Women who did time at Robben Island - the Dutch Years

While volumes had already been written on the subject of Robben Island's most famous prisoner, Nelson Mandela, not much is known about the women who had spent time on the island, whether as inmates, as workers or for other reasons.

Incidentally, one early name of Robben Island was Isla de Cornelia, to honor the mother of a Dutch ship captain Joris van Spilbergen who stopped there during the early 1600s.

The first known group of Robben Islanders that might have included women, was that of Autshumato's people. Autshumato, better known to history books as Harry, was a Khoi man who had been taken by the British to England, where he learned their language. Upon his return, he began to act as an interpreter. During the 1630s, Autshumato's small group of followers lived from time to time on Robben Island, scavenging penguins for food.

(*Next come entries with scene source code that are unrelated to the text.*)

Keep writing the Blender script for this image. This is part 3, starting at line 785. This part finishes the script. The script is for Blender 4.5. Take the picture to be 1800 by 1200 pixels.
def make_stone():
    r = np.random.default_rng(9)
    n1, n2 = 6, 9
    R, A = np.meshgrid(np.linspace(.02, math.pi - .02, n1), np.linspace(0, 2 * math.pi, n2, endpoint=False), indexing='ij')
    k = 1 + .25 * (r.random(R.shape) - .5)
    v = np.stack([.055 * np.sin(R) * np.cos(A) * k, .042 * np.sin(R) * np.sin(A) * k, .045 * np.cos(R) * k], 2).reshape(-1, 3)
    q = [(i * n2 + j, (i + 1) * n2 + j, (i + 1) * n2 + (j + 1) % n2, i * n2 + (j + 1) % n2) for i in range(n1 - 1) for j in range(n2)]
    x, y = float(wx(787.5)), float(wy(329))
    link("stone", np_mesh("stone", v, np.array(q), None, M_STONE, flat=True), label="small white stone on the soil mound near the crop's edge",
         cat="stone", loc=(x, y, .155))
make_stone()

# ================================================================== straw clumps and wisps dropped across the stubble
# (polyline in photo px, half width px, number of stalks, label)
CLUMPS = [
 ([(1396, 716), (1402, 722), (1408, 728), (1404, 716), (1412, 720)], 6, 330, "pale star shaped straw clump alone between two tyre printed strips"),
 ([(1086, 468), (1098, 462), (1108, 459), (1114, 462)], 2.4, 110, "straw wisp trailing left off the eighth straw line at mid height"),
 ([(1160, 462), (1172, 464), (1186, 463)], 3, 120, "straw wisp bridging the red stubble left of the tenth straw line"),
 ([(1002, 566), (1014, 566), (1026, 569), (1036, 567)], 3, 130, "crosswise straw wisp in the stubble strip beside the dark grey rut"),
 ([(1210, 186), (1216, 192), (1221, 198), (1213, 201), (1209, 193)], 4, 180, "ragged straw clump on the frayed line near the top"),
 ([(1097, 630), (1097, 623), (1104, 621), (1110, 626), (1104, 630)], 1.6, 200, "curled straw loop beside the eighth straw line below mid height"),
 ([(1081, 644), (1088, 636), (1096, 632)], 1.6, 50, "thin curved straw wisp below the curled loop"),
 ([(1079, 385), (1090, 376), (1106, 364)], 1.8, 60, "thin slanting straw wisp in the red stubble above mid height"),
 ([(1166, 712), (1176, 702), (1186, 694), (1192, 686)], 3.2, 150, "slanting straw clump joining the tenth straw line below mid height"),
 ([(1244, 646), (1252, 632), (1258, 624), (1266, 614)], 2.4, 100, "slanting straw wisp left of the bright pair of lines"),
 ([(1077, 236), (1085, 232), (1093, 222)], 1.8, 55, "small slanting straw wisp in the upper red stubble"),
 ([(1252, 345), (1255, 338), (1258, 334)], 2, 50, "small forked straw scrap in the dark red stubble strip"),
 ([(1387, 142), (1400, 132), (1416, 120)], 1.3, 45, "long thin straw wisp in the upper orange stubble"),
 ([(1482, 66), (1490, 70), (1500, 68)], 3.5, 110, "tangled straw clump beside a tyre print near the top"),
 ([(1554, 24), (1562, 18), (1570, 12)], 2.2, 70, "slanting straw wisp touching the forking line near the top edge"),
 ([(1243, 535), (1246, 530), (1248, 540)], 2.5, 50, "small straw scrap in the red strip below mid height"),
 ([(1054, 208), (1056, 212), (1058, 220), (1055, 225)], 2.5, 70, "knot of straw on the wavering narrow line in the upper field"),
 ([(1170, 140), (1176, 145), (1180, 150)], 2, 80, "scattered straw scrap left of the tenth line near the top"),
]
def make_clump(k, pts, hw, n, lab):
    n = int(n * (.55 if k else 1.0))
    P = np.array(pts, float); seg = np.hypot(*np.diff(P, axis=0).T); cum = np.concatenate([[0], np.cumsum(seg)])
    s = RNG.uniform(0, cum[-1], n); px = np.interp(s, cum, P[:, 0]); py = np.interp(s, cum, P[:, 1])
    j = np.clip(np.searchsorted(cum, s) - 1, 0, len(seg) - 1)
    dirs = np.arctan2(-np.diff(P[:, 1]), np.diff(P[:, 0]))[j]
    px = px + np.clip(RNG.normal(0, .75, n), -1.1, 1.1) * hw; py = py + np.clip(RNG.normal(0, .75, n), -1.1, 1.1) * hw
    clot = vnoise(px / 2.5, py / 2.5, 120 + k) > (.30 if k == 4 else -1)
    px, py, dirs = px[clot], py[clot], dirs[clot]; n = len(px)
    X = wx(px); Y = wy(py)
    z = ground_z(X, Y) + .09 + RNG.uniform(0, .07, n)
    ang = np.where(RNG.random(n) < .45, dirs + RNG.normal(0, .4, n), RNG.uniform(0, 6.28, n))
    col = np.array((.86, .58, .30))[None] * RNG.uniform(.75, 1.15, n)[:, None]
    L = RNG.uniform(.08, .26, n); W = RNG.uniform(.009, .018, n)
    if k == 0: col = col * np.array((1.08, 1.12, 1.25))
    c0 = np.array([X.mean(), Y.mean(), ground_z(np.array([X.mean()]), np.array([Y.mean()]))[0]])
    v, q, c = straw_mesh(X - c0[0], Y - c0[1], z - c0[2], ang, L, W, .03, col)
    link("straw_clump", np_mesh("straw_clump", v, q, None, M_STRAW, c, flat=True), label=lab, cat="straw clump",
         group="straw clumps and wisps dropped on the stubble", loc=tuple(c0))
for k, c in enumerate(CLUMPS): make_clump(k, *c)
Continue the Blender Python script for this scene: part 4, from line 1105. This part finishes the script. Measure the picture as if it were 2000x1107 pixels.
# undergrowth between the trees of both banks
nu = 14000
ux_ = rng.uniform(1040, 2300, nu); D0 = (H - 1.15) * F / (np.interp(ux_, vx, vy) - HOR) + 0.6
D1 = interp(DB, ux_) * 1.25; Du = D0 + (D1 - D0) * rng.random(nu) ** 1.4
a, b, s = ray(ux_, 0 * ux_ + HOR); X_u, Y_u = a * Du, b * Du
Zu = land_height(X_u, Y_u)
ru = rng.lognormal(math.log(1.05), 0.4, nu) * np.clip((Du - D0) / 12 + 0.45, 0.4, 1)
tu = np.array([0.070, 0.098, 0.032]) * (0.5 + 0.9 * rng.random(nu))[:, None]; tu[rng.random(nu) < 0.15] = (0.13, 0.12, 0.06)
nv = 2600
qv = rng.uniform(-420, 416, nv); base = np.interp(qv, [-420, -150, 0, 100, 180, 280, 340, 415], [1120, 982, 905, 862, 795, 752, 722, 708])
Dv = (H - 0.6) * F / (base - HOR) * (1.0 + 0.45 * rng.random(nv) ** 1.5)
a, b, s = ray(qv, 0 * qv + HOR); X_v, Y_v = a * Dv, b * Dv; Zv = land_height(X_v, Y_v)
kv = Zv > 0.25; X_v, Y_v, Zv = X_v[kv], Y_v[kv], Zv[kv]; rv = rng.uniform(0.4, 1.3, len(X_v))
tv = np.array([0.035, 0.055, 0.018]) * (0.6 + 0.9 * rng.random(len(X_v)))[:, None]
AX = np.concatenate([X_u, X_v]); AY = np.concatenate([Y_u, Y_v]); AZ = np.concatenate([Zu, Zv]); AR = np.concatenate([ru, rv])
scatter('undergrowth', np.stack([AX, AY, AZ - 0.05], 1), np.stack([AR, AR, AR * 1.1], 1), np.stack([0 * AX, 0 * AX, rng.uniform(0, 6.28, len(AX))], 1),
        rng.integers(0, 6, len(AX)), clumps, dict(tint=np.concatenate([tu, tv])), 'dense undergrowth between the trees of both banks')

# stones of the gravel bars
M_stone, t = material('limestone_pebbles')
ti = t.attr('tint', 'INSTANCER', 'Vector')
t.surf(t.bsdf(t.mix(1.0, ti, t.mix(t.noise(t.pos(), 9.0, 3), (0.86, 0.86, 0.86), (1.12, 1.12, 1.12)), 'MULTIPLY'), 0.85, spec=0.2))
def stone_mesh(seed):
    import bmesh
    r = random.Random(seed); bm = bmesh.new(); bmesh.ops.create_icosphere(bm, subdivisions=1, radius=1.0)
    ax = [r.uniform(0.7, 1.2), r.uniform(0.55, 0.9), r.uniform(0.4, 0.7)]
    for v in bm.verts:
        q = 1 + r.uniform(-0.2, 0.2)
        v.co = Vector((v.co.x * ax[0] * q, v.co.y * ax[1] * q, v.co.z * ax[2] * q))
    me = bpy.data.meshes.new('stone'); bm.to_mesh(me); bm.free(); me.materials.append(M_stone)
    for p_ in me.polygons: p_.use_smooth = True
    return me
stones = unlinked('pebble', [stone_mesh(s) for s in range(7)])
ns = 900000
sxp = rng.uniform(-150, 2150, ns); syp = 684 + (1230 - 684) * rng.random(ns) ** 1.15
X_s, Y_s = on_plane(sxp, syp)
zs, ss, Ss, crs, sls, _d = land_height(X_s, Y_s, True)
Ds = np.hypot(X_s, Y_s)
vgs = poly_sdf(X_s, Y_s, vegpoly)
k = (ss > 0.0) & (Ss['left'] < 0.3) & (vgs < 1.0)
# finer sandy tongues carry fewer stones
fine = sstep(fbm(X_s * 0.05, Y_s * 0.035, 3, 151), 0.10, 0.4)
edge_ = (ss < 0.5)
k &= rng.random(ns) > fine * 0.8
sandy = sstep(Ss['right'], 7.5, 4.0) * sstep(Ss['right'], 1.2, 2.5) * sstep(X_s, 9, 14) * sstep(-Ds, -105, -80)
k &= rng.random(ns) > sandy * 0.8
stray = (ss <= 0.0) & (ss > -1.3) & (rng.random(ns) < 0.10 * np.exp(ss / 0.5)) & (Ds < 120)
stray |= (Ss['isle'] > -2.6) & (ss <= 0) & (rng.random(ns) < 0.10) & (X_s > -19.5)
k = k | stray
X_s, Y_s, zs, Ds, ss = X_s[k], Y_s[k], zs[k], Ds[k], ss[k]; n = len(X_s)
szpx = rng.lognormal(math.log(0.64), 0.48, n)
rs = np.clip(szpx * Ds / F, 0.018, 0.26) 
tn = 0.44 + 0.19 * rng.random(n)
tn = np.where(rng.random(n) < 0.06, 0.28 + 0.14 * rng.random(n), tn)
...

From 1657, relatively soon after the 1652 founding of the Cape Colony, a Dutch postholder was stationed on the island, and several of the wives of such officials are known to have accompanied their husbands. Jan Wouterssin, the first postholder went in disgrace, disciplined for insulting behaviour and it was noted that his punishment was mitigated only in consideration of his (unnamed) slave wife, who was pregnant at the time.

Another woman sent to Robben Island was the slave Eva, who was to help with lime gathering operations. About her, Wouterssin had many complaints. Allegedly, she would not obey any directions and spent most of her time chasing sheep around. At the time, there was still relatively few slaves in the Cape and Eva came from Madagascar, which had been under French rule since 1642. What language barriers this poor woman had to overcome in a Dutch-speaking community, can only be imagined. Eva returned to the mainland around the same time Wouterssin did.

Jan Sacharias, fourth postholder on Robben Island, had married an ex-slave named Maria of Bengal who also lived there.

By far the most famous woman to live on Robben Island during this period, was Krotoa, also known as Eva, the young Khoi interpreter who could easily be described as the Pocahontas of the Cape. The niece of Autshumato, she had a gift for languages, being fluent in Dutch, English, French and Portuguese. Embracing colonial life, she married Danish explorer and doctor Pieter van Meerhoff and accompanied him to the Robben Island in 1665 when he became its administrator. When he was killed, she returned to Dutch society on the mainland in September
1668, but grief and alienation led to problems with alcoholism. When she became too much of a scandal for the colony, she was returned to the desolate island, in March 1669 this time as inmate. She died there on the 29th of July, 1674.

The majority of those imprisoned on Robben Island during Dutch Rule were male, but in 1677, a Dutch widow, Mayke van der Berg, is named as having spent a month there for theft, before being deported. According to some reports, no women stayed on the island after this time, but one story contradicts this. In 1728, one of the inhabitants of Robben Island, was a royal exile, the Prince of Ternaten in the Moluccas, whose gambling and womanizing with female slaves became so notorious, he was actually removed from the island. None of his female companions were named, though.